• Stated task
Set down the material exactly as given, please, from its first line through the line that includes "766), (1985, 757)]])".

• Provided data
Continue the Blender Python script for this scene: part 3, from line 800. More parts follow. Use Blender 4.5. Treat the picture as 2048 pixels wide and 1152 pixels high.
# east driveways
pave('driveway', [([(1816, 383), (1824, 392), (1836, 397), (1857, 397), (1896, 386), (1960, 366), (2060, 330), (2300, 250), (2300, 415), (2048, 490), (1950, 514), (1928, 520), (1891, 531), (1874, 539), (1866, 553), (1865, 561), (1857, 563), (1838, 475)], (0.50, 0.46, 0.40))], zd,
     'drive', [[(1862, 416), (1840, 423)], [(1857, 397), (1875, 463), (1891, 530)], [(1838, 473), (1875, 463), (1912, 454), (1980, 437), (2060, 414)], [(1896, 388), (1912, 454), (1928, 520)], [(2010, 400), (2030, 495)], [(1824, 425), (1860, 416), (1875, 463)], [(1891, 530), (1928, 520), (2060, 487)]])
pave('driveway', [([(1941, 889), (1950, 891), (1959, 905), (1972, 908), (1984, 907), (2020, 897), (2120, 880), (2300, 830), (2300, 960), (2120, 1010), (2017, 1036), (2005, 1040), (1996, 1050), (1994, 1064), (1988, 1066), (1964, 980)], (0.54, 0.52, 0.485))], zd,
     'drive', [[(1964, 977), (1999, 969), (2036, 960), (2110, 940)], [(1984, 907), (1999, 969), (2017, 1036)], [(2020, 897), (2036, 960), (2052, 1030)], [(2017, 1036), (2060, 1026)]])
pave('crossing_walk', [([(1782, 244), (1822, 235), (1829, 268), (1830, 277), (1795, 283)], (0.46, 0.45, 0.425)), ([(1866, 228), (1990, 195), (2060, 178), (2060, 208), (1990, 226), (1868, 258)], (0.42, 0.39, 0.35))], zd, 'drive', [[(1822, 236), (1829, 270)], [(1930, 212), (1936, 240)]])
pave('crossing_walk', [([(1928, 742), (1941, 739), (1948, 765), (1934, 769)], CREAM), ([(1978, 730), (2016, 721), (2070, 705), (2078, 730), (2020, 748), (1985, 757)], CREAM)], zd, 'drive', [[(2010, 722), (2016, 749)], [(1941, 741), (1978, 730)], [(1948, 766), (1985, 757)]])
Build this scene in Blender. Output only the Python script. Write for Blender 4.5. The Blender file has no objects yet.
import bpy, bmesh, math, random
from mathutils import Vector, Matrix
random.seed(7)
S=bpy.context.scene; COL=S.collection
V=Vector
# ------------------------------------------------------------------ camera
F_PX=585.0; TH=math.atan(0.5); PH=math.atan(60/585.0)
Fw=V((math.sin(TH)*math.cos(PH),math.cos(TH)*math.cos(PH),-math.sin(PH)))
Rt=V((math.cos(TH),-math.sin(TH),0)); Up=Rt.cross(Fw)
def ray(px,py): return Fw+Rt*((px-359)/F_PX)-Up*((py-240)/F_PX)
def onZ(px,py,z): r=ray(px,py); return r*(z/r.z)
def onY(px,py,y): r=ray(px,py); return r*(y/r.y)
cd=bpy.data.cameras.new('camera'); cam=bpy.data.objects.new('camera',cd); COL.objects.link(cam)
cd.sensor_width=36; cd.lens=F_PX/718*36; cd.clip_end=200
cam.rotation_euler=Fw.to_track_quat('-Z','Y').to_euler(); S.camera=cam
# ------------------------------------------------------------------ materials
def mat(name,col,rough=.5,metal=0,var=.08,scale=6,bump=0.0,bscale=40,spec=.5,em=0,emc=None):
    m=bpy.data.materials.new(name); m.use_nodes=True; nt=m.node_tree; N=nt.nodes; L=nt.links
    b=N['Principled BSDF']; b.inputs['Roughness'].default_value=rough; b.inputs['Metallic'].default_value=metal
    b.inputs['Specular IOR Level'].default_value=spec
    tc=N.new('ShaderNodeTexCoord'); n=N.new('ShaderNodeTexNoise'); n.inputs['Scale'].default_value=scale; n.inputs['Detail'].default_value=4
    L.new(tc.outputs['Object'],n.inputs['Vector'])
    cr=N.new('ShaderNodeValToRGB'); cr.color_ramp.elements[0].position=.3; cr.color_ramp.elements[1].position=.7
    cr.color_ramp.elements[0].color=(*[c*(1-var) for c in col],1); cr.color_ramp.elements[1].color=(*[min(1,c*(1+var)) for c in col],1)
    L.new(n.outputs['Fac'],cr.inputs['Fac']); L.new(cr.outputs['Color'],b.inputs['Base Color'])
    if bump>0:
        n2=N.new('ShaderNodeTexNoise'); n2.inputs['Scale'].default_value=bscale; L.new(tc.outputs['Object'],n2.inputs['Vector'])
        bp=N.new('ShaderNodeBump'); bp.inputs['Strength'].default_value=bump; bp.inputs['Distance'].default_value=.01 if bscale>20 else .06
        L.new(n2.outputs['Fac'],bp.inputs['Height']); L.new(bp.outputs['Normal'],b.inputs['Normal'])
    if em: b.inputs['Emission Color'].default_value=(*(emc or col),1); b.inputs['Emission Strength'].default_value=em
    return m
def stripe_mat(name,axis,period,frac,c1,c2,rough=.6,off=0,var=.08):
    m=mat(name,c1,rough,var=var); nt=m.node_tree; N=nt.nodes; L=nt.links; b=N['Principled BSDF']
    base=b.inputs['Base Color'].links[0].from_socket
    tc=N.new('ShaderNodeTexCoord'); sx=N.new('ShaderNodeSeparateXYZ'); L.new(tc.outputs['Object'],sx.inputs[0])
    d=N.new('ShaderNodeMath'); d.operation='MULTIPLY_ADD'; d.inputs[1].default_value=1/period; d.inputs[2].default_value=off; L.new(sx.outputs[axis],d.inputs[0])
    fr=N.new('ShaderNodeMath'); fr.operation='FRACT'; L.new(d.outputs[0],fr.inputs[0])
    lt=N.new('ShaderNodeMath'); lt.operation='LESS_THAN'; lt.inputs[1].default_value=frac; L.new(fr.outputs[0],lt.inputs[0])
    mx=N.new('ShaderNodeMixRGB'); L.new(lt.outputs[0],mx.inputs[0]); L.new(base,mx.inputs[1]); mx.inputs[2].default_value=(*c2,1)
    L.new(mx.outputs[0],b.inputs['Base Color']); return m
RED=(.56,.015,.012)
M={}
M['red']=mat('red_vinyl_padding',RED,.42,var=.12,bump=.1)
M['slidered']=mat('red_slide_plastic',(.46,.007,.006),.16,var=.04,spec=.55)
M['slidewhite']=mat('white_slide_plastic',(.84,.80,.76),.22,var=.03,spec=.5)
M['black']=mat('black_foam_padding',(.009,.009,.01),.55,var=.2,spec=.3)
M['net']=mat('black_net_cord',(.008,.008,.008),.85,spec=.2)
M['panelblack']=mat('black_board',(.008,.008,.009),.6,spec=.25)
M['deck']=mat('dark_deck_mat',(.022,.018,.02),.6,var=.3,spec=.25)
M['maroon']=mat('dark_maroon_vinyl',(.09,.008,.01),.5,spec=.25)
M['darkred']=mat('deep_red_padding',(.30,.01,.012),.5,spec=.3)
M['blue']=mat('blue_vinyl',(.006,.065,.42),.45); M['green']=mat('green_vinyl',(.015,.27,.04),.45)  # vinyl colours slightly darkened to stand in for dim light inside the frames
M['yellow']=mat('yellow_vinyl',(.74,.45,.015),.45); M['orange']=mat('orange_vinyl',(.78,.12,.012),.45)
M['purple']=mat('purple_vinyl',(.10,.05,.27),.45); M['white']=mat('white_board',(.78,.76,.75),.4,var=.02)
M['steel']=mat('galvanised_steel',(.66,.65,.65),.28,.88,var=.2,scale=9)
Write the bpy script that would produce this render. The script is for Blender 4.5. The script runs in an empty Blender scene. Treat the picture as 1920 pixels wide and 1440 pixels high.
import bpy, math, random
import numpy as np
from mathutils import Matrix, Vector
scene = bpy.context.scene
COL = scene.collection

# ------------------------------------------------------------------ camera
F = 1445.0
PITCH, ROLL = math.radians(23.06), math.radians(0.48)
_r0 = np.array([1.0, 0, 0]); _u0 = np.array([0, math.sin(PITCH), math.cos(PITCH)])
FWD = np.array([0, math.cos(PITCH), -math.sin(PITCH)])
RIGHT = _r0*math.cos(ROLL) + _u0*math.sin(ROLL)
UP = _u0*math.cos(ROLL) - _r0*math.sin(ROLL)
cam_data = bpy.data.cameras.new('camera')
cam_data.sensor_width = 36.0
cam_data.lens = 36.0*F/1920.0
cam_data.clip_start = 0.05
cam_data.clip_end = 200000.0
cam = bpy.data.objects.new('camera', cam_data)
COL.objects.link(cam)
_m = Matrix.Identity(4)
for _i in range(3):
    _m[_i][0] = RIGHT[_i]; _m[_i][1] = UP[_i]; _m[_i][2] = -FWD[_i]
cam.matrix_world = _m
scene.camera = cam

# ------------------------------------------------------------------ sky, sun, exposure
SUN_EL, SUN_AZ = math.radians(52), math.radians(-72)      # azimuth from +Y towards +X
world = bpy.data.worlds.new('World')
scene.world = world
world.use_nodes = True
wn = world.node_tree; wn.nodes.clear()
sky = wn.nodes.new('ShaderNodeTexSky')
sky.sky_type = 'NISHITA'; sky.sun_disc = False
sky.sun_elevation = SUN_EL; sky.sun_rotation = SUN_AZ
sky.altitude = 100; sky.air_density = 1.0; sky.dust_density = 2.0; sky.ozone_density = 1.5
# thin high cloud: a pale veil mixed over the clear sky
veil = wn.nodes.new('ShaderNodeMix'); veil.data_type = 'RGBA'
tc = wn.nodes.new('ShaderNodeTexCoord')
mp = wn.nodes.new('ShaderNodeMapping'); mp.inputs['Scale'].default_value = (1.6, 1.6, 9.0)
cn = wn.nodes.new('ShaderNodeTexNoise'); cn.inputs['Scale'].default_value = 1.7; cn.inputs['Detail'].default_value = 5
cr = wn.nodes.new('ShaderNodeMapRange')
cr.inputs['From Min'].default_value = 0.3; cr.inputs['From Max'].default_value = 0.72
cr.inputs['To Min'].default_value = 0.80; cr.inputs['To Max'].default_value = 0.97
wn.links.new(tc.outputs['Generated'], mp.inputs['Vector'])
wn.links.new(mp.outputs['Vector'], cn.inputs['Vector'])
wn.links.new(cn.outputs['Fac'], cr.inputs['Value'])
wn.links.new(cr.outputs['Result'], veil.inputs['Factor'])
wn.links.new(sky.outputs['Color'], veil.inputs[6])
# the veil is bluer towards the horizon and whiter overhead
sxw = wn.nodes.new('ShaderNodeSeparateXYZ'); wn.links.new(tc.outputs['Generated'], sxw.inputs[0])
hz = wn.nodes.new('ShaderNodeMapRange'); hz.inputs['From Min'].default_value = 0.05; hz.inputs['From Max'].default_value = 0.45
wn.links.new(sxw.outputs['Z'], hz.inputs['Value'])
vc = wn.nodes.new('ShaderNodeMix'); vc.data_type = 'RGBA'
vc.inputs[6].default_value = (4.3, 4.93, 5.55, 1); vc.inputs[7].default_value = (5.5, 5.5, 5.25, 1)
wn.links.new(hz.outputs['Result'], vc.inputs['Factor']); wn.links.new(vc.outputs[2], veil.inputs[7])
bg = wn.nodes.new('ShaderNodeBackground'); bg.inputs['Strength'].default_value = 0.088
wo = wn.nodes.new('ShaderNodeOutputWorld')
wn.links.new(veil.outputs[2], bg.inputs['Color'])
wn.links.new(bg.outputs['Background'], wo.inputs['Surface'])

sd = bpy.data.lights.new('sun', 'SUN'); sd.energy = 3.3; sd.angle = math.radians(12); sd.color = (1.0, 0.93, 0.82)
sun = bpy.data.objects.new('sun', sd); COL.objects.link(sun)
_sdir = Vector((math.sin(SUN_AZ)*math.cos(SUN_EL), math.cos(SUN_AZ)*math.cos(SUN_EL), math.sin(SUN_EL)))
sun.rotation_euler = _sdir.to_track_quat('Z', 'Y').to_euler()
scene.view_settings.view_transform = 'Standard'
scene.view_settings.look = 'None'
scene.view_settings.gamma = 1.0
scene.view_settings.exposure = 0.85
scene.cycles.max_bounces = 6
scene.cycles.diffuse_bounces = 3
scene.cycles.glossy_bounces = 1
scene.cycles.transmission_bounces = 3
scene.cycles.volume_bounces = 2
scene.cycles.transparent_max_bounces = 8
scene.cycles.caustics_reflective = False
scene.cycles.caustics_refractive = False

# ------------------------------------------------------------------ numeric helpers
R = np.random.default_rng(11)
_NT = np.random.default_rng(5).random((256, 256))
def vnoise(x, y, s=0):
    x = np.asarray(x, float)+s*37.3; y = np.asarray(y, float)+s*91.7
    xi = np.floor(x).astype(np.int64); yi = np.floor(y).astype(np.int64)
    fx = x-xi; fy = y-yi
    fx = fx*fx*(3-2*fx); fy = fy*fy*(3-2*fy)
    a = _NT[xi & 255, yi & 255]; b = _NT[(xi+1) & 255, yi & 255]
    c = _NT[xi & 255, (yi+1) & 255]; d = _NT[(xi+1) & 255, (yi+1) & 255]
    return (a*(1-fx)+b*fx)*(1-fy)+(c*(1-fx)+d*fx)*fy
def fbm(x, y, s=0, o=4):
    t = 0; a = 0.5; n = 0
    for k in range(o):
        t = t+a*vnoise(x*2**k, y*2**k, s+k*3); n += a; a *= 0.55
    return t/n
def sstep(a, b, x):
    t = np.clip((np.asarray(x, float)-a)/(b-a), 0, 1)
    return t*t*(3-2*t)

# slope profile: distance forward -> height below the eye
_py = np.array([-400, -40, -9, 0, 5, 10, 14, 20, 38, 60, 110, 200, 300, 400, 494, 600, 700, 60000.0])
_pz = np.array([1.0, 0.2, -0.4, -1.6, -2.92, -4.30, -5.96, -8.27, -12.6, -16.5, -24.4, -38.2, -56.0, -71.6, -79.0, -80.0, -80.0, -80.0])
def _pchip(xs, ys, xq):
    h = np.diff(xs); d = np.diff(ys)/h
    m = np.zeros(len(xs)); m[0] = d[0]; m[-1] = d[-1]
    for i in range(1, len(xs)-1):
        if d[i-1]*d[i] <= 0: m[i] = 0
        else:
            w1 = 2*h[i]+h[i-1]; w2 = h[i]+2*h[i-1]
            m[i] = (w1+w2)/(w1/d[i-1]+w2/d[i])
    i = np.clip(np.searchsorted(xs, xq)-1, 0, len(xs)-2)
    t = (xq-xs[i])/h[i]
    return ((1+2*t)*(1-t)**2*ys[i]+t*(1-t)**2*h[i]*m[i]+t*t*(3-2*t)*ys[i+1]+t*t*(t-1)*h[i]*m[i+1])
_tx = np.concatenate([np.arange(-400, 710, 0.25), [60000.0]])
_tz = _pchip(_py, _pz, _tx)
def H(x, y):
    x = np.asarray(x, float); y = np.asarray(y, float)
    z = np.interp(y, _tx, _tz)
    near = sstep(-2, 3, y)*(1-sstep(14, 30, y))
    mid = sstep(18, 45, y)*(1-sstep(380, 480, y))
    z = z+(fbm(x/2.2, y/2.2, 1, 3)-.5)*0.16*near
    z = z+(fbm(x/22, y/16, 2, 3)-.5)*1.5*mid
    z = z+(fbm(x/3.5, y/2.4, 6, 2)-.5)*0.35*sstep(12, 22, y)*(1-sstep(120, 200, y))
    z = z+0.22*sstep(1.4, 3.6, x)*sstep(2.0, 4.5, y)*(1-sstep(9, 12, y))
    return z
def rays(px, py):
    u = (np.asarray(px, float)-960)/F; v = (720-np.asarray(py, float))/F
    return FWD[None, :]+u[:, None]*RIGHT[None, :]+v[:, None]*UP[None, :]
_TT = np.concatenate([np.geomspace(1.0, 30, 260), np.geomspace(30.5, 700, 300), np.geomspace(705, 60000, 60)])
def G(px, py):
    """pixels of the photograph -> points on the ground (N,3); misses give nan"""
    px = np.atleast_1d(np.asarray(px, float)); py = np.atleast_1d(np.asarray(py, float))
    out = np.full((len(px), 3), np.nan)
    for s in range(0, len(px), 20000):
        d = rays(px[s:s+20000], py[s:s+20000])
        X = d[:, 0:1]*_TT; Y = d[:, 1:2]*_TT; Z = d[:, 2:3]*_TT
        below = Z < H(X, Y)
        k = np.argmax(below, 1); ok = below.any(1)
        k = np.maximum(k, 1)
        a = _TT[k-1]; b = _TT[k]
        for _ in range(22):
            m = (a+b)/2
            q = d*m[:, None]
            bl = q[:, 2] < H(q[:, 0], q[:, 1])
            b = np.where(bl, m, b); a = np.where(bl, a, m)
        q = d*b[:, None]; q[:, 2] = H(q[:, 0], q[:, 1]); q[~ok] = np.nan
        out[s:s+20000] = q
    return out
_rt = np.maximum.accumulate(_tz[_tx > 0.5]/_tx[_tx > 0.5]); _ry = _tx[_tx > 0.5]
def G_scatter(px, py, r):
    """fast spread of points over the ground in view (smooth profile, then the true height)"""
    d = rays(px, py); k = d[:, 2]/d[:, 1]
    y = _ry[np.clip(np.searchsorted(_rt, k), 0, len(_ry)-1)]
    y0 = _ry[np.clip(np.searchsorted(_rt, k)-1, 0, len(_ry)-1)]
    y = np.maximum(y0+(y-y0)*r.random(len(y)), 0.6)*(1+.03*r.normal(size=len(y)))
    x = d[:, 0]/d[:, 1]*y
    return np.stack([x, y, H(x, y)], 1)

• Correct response
Continue the Blender Python script for this scene: part 3, from line 800. More parts follow. Use Blender 4.5. Treat the picture as 2048 pixels wide and 1152 pixels high.
# east driveways
pave('driveway', [([(1816, 383), (1824, 392), (1836, 397), (1857, 397), (1896, 386), (1960, 366), (2060, 330), (2300, 250), (2300, 415), (2048, 490), (1950, 514), (1928, 520), (1891, 531), (1874, 539), (1866, 553), (1865, 561), (1857, 563), (1838, 475)], (0.50, 0.46, 0.40))], zd,
     'drive', [[(1862, 416), (1840, 423)], [(1857, 397), (1875, 463), (1891, 530)], [(1838, 473), (1875, 463), (1912, 454), (1980, 437), (2060, 414)], [(1896, 388), (1912, 454), (1928, 520)], [(2010, 400), (2030, 495)], [(1824, 425), (1860, 416), (1875, 463)], [(1891, 530), (1928, 520), (2060, 487)]])
pave('driveway', [([(1941, 889), (1950, 891), (1959, 905), (1972, 908), (1984, 907), (2020, 897), (2120, 880), (2300, 830), (2300, 960), (2120, 1010), (2017, 1036), (2005, 1040), (1996, 1050), (1994, 1064), (1988, 1066), (1964, 980)], (0.54, 0.52, 0.485))], zd,
     'drive', [[(1964, 977), (1999, 969), (2036, 960), (2110, 940)], [(1984, 907), (1999, 969), (2017, 1036)], [(2020, 897), (2036, 960), (2052, 1030)], [(2017, 1036), (2060, 1026)]])
pave('crossing_walk', [([(1782, 244), (1822, 235), (1829, 268), (1830, 277), (1795, 283)], (0.46, 0.45, 0.425)), ([(1866, 228), (1990, 195), (2060, 178), (2060, 208), (1990, 226), (1868, 258)], (0.42, 0.39, 0.35))], zd, 'drive', [[(1822, 236), (1829, 270)], [(1930, 212), (1936, 240)]])
pave('crossing_walk', [([(1928, 742), (1941, 739), (1948, 765), (1934, 769)], CREAM), ([(1978, 730), (2016, 721), (2070, 705), (2078, 730), (2020, 748), (1985, 757)], CREAM)], zd, 'drive', [[(2010, 722), (2016, 749)], [(1941, 741), (1978, 730)], [(1948, 766), (1985, 757)]])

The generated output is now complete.